*Dataset extract*

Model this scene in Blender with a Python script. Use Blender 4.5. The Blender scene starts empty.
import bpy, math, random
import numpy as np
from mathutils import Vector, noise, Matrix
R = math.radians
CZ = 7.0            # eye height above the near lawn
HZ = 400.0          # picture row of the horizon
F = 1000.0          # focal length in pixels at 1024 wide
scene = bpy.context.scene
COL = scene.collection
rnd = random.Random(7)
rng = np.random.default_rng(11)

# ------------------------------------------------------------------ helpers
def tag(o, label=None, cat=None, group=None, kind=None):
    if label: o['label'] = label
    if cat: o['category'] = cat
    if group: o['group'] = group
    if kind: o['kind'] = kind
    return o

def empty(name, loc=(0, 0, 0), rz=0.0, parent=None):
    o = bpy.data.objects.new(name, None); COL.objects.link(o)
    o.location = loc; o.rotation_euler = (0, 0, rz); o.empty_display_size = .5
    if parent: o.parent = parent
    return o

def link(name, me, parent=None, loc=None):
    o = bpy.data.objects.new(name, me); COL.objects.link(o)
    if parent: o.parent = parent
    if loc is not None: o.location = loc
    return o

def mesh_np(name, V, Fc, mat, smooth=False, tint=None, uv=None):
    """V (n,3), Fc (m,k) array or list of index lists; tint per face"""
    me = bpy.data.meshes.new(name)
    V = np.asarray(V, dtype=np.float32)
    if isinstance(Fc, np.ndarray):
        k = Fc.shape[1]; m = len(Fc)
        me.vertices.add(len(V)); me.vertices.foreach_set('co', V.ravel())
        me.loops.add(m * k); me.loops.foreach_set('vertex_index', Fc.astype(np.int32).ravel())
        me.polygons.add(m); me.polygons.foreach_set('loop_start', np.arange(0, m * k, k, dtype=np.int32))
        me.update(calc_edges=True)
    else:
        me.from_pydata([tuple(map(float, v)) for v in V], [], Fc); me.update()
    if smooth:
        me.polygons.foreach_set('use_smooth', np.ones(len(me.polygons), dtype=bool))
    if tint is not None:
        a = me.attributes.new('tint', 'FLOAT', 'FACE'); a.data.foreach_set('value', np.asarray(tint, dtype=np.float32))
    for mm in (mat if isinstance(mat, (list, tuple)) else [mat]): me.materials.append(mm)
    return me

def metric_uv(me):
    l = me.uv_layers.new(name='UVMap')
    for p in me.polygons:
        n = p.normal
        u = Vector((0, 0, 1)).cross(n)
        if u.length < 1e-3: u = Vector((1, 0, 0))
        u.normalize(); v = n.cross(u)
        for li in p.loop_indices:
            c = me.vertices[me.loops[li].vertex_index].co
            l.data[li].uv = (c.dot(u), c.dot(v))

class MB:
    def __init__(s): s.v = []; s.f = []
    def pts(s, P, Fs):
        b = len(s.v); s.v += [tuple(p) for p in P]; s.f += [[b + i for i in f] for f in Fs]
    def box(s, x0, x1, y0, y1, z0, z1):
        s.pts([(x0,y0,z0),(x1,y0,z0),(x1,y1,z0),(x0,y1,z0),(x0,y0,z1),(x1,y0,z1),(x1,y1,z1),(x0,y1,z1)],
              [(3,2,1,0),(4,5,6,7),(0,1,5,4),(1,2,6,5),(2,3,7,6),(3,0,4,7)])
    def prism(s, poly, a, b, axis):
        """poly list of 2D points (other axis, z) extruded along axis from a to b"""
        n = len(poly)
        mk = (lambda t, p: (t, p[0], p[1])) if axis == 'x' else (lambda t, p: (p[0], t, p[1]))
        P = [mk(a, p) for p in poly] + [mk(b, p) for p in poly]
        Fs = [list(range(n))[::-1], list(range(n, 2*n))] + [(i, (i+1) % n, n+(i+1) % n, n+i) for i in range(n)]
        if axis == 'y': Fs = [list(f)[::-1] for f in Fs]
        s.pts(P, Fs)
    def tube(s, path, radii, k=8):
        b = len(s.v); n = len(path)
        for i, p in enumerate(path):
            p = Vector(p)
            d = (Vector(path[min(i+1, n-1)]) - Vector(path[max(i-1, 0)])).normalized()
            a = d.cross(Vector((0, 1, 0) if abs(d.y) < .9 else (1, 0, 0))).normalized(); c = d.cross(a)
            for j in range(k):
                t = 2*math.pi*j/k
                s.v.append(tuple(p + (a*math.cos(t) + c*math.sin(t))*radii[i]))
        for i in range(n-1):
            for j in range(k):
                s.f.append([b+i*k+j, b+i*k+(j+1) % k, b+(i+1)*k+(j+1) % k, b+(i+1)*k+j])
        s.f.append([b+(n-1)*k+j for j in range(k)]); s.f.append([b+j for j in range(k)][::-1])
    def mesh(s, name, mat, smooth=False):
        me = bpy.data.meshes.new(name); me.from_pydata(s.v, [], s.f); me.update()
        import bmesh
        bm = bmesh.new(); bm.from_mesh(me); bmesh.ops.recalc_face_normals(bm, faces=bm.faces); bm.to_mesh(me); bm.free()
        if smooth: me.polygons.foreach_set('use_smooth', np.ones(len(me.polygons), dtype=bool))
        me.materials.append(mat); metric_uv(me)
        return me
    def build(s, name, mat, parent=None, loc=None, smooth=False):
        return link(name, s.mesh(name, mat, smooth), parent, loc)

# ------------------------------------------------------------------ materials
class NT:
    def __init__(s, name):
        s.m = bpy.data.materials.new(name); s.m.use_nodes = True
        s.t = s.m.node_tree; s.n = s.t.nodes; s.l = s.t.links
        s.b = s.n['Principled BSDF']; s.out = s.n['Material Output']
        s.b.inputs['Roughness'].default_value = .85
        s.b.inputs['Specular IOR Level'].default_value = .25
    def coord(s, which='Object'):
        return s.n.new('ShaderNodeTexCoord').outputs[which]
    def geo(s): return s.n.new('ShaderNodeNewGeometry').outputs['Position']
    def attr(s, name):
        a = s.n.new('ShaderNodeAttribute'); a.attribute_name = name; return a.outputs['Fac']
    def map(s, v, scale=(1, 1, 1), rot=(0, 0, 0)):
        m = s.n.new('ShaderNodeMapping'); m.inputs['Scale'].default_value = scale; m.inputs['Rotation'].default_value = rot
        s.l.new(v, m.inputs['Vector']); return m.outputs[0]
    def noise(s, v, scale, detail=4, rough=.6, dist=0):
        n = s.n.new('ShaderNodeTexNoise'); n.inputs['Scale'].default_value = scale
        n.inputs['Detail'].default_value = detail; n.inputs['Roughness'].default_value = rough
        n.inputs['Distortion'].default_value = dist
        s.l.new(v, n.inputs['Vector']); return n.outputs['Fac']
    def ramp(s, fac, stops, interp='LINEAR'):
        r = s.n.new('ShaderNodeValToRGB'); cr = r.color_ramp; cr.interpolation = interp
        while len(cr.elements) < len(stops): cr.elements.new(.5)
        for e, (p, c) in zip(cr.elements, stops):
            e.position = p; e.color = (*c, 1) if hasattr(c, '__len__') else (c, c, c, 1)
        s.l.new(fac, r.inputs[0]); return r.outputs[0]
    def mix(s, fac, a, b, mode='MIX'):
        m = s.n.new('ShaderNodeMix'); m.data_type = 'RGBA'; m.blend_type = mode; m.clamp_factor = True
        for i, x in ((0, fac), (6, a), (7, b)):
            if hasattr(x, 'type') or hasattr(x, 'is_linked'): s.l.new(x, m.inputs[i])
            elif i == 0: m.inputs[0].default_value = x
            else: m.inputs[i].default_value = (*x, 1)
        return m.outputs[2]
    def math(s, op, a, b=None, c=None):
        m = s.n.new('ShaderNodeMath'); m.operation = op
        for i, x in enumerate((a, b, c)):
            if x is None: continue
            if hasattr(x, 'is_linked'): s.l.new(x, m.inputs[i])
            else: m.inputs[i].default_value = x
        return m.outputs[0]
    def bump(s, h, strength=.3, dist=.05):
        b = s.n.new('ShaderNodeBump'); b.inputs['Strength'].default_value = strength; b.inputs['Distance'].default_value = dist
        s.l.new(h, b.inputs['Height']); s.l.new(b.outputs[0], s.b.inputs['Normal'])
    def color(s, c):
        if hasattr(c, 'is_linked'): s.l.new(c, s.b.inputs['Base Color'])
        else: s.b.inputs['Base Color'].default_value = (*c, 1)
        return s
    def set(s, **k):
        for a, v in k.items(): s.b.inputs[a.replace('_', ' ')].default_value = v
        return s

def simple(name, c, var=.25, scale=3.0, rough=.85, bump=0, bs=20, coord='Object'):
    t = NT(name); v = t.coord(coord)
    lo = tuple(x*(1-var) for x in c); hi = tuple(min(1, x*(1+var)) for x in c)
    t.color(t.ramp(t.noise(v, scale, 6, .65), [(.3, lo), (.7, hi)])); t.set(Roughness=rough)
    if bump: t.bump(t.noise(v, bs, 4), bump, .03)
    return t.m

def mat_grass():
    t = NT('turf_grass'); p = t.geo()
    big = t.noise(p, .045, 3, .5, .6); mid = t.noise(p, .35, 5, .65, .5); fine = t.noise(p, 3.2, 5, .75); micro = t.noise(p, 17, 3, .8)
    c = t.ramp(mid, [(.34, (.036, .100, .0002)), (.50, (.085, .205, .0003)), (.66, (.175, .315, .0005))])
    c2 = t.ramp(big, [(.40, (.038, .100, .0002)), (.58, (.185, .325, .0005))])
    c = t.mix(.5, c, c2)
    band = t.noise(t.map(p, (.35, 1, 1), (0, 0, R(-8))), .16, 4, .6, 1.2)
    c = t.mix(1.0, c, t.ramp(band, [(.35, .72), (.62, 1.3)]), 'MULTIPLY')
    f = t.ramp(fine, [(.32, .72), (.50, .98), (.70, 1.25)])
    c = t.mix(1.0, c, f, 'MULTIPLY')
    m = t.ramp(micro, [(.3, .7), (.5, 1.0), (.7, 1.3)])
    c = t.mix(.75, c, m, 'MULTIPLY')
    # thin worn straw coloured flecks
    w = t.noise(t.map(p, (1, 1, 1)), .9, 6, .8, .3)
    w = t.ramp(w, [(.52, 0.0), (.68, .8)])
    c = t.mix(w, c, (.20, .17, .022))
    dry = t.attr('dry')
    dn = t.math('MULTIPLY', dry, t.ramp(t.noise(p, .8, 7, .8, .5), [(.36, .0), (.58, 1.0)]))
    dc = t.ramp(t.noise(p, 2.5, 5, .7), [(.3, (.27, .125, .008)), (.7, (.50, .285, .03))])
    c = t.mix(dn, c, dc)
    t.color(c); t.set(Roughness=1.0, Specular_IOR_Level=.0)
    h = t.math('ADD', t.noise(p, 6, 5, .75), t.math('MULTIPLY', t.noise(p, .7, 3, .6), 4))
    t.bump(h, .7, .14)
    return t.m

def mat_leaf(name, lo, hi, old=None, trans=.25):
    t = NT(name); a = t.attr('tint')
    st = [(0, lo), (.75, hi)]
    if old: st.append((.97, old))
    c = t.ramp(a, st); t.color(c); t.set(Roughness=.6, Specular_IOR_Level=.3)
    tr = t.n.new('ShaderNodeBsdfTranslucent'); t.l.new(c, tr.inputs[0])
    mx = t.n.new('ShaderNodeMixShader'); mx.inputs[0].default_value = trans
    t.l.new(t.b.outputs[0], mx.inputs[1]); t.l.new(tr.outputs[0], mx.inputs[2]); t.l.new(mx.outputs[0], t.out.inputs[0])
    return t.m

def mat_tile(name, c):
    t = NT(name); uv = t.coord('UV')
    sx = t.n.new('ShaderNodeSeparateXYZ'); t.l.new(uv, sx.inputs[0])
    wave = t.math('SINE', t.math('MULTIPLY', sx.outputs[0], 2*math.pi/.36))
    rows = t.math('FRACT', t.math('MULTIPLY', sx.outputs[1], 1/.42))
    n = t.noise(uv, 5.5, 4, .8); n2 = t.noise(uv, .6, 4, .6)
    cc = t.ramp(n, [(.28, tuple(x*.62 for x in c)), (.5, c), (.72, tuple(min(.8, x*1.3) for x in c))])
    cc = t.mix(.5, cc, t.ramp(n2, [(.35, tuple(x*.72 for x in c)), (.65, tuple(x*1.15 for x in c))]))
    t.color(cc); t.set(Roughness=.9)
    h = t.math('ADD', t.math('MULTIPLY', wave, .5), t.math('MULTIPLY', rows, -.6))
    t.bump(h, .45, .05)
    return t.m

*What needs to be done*
Return exactly the opening lines of the listing above, ending with the line that has "rng = np.random.default_rng(11)".

*Worked answer*
Model this scene in Blender with a Python script. Use Blender 4.5. The Blender scene starts empty.
import bpy, math, random
import numpy as np
from mathutils import Vector, noise, Matrix
R = math.radians
CZ = 7.0            # eye height above the near lawn
HZ = 400.0          # picture row of the horizon
F = 1000.0          # focal length in pixels at 1024 wide
scene = bpy.context.scene
COL = scene.collection
rnd = random.Random(7)
rng = np.random.default_rng(11)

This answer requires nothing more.